WHAT YOU ARE ASKED TO DO: Extract the lines of the material below, beginning with the first and ending with the line that holds "COL = SC.collection". Skip every picture.

>> start AVAILABLE DATA

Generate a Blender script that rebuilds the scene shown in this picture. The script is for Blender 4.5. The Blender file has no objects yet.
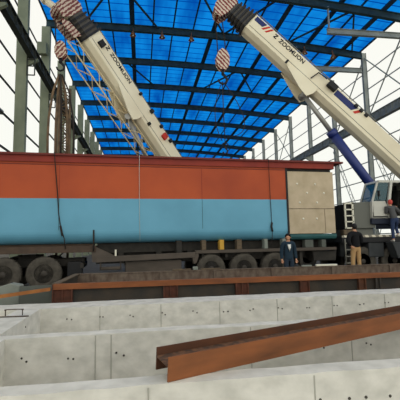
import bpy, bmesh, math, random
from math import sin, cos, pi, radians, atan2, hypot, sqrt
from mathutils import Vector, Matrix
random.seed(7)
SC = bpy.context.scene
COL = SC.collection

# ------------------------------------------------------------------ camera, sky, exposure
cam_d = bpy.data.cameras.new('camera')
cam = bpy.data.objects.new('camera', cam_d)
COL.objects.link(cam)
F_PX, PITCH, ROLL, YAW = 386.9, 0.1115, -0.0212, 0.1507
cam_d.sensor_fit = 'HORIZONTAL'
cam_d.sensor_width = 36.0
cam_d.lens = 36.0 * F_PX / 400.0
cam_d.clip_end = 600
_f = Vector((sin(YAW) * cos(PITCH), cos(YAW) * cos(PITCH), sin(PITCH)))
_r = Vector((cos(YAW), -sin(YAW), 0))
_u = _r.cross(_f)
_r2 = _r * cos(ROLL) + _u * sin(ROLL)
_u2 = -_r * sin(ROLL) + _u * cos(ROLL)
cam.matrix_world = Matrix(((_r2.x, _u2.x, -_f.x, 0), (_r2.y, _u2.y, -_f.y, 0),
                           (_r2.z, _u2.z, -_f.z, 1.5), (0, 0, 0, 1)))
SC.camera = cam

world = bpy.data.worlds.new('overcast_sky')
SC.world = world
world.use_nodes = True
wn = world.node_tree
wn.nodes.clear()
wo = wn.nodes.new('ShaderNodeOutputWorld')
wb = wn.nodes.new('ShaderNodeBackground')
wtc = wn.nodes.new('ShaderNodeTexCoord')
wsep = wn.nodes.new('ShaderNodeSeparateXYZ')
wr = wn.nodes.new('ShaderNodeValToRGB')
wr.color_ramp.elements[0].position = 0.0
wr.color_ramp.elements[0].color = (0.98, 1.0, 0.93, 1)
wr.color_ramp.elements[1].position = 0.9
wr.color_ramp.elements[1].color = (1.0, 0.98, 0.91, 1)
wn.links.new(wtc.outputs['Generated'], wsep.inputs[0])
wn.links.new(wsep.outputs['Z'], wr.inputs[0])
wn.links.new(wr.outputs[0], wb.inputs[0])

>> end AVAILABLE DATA

OUTPUT:
Generate a Blender script that rebuilds the scene shown in this picture. The script is for Blender 4.5. The Blender file has no objects yet.
import bpy, bmesh, math, random
from math import sin, cos, pi, radians, atan2, hypot, sqrt
from mathutils import Vector, Matrix
random.seed(7)
SC = bpy.context.scene
COL = SC.collection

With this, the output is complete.